2. Noem eens voorbeelden van de ‘zorgvuldigheden van dit leven’. (vers 34)
3. Op welke manier moet je waken tegen al die gevaren? (vers 36)
Twee voorbeelden
Gods kinderen hoeven niet bezorgd te zijn. De Heere gebruikt twee beelden om dat aan te tonen. De vogels zaaien en maaien niet en toch zorgt God dat die diertjes te eten hebben. Zou Hij dan Zijn eigen kinderen laten omkomen van de honger?

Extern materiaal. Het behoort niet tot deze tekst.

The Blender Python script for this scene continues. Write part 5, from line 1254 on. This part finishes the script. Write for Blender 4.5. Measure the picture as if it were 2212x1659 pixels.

Heb je wel eens een klaproos zien bloeien? Wat kan het rood opgloeien tussen het gras als de zonnestralen erop vallen. Als zo’n kleine bloem, die de ene dag bloeit en de andere dag afgemaaid wordt, nu al zo’n schoonheid bezit, zou de Heere dan Zijn kinderen niet veel meer voorzien van kleding?
Kleingeloof
Gods kinderen hoeven zich dus geen zorgen te maken voor het dagelijks leven. Ze hebben een Vader in de hemel Die voor hen zorgt. Hij heeft het Zelf gezegd! Toch maken ze zich wel vaak zorgen. De Heere noemt hen daarom ‘kleingelovigen’. Ze durven vaak niet geloven dat de Heere ook in hun dagelijkse noden van hen afweet. De heidenen zijn al hun tijd bezig met het dagelijks leven: kleding, voedsel, geld. Zij doen alsof God er niet is, zij kennen Hem ook niet. Gods kinderen mogen zo niet leven. Zij moeten zien op hun Vader in de hemel Die wel weet dat zij al deze dingen nodig hebben. Wat is het heerlijk om zo’n Vader te hebben! Hij weet alles wat je nodig hebt.
Eén ding is nodig
Als je het heel druk hebt, maak je vaak een lijstje met dingen die je moet doen. Je zet het belangrijkste bovenaan en het minst noodzakelijke onderaan. De vraag is echter: wat is het belangrijkst? De Heere zegt: “Zoekt eerst het Koninkrijk Gods en Zijn gerechtigheid.” (Mattheüs 6 : 35) ‘Eerst’, dat betekent: ‘voor alles’. Begin de dag ermee en eindig de dag ermee. Het woord ‘zoeken’ geeft aan dat het een voortdurend zoeken is. Niet vluchtig rondkijken of je het ziet, maar ingespannen, want wat je zoekt, is je tijd waard. Laat die middag met je vrienden maar schieten, en ga ’s avonds toch maar naar de kerk!
Vragen
1. Is het verkeerd om te zorgen voor je dagelijks voedsel, je kleding en dergelijke? Waar waarschuwt de Heere dan voor?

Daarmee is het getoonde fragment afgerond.